Celeste Peterson, whose freshman daughter Erin was killed, said the governor should act forcefully and fire Steger and campus police Chief Wendell Flinchum.
"I love Virginia Tech, too. My daughter loved Virginia Tech," the grieving mother said, but "we have to separate Virginia Tech brick and mortar from the administration, which is inept."
William O'Neil, father of slain graduate student Daniel O'Neil, called it outrageous that no one had been held accountable. "With the exception, of course, of Cho, no one from the university is held accountable," he said.
It’s sad and frustrating that these parents don’t realize how predictable and irrational they’re being.
The fact is that we are vulnerable to this type of attack – and a hundred other ways to die – every day. But since that’s too scary to contemplate, and because we don’t want to accept that our child’s death was random, we search for a focus for our anger, a *reason*, a way to pretend that
a) someone is responsible, and
b) simple and dramatic action will prevent this happening again.

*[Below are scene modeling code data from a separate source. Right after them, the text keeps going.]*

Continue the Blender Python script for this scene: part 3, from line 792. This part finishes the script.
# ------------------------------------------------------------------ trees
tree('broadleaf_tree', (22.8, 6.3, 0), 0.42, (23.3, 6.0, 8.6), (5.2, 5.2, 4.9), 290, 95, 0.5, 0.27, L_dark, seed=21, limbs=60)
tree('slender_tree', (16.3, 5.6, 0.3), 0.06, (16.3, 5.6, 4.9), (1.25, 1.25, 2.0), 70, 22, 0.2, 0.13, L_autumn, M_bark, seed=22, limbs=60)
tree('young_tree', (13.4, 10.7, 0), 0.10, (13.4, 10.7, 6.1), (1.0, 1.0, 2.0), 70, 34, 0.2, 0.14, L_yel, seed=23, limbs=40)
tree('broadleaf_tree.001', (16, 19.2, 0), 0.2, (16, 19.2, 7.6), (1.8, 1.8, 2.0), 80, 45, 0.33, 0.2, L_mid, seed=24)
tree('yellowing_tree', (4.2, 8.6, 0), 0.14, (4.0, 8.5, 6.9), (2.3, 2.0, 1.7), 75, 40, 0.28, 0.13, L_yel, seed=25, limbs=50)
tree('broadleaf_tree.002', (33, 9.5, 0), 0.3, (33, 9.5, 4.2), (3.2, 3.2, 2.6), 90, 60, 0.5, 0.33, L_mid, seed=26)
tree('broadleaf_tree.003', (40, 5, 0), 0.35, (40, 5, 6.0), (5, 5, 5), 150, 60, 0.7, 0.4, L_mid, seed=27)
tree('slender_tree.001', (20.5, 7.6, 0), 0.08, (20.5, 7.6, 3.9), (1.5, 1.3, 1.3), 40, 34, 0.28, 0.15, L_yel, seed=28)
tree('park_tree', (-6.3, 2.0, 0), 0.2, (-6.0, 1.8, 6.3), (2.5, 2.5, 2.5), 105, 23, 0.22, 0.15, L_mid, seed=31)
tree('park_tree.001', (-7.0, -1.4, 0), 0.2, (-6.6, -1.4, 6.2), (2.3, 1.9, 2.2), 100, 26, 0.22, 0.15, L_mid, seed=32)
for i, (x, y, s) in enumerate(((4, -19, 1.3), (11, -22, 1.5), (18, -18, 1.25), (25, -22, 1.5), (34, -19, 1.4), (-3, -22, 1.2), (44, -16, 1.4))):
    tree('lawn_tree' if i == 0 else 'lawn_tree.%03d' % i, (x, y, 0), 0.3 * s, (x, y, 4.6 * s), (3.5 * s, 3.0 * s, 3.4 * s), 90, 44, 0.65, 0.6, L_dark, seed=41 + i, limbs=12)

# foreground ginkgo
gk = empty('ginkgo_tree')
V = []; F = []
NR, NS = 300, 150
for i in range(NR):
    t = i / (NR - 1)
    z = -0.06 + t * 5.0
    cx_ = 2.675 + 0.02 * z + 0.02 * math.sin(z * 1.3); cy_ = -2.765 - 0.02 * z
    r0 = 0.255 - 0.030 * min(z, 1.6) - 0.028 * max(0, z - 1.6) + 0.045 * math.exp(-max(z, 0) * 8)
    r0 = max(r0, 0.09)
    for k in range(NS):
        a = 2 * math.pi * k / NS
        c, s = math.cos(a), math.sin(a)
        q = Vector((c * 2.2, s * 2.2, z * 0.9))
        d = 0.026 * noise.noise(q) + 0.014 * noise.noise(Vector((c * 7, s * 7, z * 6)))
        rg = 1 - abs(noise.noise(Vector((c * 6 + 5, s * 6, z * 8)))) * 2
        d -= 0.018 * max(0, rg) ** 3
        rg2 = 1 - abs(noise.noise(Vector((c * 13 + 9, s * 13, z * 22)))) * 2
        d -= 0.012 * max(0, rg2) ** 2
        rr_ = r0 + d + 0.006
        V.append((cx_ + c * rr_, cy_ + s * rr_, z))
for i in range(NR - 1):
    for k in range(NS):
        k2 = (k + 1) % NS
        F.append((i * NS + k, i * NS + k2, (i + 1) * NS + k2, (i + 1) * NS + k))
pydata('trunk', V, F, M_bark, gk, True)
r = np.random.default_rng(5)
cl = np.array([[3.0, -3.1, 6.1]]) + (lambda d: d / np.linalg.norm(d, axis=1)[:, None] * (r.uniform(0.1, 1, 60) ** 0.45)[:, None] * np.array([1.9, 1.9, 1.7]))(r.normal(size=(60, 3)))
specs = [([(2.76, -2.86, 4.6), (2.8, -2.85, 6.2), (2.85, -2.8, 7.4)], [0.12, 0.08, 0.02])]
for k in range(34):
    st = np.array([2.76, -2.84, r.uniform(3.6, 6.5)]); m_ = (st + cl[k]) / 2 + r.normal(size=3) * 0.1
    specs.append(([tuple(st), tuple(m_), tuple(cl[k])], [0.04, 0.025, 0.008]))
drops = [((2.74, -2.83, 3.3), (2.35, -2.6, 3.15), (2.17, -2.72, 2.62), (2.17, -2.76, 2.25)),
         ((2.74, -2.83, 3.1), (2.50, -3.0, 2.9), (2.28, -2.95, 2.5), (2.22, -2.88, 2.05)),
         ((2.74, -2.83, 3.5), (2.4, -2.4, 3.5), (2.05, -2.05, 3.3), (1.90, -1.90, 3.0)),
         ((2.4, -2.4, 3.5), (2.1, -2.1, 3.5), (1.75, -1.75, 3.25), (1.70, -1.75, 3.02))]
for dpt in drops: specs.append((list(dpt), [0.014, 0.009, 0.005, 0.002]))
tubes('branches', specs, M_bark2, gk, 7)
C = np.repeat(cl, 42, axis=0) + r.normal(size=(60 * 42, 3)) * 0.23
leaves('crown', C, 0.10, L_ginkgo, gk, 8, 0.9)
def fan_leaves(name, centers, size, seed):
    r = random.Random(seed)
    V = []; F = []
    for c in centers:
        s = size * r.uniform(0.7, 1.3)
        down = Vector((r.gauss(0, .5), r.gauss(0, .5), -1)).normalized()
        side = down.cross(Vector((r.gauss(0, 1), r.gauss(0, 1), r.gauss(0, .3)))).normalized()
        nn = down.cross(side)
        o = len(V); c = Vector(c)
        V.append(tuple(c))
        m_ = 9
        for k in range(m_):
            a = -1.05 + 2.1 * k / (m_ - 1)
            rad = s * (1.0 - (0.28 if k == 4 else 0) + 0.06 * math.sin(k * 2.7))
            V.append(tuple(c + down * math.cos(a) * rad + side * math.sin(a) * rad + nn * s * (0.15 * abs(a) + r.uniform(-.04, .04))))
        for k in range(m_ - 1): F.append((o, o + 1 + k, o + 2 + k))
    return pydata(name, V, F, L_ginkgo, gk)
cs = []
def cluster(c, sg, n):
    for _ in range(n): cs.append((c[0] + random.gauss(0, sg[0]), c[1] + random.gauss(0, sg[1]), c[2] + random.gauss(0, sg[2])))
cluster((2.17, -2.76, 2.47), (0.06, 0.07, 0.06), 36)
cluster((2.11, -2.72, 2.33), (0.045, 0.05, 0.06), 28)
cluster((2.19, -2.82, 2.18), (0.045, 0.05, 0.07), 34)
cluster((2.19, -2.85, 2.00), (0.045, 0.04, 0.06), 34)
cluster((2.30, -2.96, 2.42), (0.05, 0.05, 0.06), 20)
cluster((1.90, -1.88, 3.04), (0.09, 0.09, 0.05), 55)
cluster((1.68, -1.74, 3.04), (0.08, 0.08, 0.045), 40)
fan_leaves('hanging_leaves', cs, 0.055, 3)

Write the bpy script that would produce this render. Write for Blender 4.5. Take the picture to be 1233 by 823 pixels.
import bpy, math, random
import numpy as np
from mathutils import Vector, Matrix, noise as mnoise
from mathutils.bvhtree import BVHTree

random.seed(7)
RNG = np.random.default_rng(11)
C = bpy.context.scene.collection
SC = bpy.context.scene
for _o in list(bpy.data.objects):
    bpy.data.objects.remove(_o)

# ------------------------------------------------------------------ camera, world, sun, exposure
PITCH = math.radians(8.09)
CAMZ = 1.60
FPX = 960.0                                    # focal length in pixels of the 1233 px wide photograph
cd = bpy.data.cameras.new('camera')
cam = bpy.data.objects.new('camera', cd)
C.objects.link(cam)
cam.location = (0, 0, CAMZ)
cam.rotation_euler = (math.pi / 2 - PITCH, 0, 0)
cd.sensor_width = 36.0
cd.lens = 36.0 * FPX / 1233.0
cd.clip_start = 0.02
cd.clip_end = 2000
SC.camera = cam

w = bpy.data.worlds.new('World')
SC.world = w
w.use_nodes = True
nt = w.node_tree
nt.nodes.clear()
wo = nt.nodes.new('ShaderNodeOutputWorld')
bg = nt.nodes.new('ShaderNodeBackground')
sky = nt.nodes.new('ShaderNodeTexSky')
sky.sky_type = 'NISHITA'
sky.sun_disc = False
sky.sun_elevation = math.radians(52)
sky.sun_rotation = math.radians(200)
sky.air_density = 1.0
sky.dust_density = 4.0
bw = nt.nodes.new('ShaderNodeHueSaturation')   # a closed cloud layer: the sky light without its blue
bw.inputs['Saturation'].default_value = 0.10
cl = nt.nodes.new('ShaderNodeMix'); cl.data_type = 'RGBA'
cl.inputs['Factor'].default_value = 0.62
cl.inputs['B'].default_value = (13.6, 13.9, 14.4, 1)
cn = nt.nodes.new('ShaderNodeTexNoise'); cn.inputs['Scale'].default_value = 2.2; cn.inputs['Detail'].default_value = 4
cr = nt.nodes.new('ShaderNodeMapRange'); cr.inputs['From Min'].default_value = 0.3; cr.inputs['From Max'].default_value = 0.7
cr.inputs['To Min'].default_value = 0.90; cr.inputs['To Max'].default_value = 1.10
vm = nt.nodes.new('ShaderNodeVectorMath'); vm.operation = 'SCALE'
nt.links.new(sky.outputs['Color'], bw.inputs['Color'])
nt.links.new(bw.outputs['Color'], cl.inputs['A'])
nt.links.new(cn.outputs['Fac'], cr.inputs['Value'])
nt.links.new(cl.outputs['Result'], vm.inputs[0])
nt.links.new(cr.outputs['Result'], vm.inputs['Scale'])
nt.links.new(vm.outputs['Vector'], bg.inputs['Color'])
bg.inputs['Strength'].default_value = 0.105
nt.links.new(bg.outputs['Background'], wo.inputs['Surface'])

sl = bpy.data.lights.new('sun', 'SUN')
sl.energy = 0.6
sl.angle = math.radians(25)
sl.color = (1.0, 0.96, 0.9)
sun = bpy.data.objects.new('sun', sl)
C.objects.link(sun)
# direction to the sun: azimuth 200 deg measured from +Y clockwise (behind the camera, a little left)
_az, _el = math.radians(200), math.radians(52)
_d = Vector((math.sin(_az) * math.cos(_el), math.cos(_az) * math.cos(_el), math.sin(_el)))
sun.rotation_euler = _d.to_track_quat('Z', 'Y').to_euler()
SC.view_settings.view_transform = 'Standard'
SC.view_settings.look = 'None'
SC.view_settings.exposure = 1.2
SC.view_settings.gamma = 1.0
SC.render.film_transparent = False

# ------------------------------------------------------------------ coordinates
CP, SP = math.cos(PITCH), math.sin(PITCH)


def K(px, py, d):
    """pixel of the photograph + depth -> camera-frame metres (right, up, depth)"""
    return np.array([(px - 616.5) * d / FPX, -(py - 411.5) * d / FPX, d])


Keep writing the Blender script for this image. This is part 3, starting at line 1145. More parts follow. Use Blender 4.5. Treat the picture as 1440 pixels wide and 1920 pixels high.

AFAIK, no one had ever shot a couple of people, then taken a break, then come back and shot 31 more. There was no precedent, no way for school officials to guess that the event wasn’t over. Their guess that the original two shootings were a domestic dispute seems reasonable to me.
Right now on college campuses across the country there are dozens of disturbed kids just like Cho, who are giving all the same signals Cho gave. Hopefully none of them will do what he did, but some of them might. And there’s not much we can do about it.